シリア難民危機を考えるブログ

シリア難民に関する情報を集約していきます。難民問題と切り離せないシリアや中東情勢についても検証します。

ひとまずEUの対立の表面化は避けられた。次はシリア紛争当事者を含めた国際的な交渉が待っている

9月23日に開催されたEU首脳会談では、難民支援を手掛ける国連の関係機関に10億ユーロ(約1300億円)を拠出することが決定しました。

EUへの難民の流出を食い止めるのが狙いで、今後はシリア周辺国の難民キャンプの改善に向けて支援するとしています。一連の会議では、EU各国で12万人の難民を各国割り当て方式で受け入れるか否かが焦点となりましたが、この案では多くの難民を受け入れることになるポーランドに配慮し「割り当て」という用語をあえて使わないなど、EU内部での対立の表面化を避けた形となりました。

今後は難民の発生源であるシリアの紛争終結に向けた動きが加速していくものと思われます。

そんな中、ドイツのメルケル首相は、和平交渉にシリアのアサド大統領を含めるべきだと発言しました。これまではアサド氏を排除した形で紛争処理が語られてきた経緯があります。ドイツ首相の発言は、「シリア内戦後」のビジョンの構築に向けて、各国の思惑が錯綜する形となりそうです。
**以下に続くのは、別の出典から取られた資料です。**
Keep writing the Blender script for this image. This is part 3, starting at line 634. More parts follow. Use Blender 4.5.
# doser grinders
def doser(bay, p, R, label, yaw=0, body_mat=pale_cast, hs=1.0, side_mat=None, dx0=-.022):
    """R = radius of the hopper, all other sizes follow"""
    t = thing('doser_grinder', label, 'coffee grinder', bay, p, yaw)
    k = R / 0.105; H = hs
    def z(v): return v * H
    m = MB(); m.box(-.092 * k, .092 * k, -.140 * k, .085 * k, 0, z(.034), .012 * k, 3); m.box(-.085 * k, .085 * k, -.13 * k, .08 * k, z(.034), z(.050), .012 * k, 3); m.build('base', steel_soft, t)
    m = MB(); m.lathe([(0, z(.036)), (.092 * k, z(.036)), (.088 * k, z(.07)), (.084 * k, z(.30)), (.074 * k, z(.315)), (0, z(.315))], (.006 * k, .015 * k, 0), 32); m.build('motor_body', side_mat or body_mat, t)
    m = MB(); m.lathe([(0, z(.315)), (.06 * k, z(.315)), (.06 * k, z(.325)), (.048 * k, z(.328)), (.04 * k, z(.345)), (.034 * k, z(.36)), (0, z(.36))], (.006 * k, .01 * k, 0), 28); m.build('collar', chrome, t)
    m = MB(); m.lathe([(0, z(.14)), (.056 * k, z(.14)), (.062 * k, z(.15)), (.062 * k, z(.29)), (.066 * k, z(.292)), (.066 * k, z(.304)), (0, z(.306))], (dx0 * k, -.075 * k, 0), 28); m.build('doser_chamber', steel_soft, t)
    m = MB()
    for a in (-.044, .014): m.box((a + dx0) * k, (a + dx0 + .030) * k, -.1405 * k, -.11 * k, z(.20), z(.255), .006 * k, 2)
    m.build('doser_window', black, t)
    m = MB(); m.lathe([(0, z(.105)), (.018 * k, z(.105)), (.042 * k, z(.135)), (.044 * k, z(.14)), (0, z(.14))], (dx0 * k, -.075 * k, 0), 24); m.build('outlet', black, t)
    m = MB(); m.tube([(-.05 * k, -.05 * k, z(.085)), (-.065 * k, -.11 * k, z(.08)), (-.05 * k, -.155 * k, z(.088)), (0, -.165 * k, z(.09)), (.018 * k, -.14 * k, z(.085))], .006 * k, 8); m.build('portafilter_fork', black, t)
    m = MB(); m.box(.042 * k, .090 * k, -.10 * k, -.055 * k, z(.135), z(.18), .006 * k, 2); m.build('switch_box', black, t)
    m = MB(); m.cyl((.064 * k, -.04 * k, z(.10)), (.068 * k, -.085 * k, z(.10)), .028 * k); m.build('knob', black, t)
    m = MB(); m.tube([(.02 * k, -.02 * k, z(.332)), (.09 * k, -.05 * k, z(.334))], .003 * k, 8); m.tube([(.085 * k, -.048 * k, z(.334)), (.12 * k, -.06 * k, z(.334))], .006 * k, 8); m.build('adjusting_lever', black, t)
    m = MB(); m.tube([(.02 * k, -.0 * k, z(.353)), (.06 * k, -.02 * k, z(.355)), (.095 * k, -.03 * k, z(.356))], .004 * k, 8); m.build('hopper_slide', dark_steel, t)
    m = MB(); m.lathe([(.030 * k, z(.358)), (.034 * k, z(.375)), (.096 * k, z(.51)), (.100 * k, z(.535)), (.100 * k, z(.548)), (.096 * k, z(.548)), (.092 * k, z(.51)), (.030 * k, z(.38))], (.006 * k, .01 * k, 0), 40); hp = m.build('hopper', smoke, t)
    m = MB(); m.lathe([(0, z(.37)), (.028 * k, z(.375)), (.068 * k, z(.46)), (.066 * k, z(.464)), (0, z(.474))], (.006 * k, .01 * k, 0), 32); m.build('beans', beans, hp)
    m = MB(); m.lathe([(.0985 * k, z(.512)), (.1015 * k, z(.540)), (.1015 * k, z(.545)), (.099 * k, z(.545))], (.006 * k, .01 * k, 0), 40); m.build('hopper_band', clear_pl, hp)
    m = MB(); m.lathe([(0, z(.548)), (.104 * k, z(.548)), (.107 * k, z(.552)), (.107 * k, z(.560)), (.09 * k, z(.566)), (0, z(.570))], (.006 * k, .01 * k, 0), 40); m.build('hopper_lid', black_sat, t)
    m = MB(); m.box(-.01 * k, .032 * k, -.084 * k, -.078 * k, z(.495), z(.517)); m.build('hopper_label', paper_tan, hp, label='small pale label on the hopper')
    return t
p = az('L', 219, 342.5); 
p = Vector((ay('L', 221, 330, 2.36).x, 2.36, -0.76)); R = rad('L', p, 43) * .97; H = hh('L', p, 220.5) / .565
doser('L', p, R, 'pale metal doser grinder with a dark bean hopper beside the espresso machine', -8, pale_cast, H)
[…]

「シリア内戦の当事者」とは誰なのか?その定義は各アクターごとに異なり、それが今後の和平交渉の中でのキーになっていくことが予想されます。交渉の席にアサド氏を含めるかどうかについてもEU内での温度差があり、一筋縄ではいかないことが伺われます。

EU首脳会談を受け、難民情勢とシリア紛争は次の段階に進みつつあります。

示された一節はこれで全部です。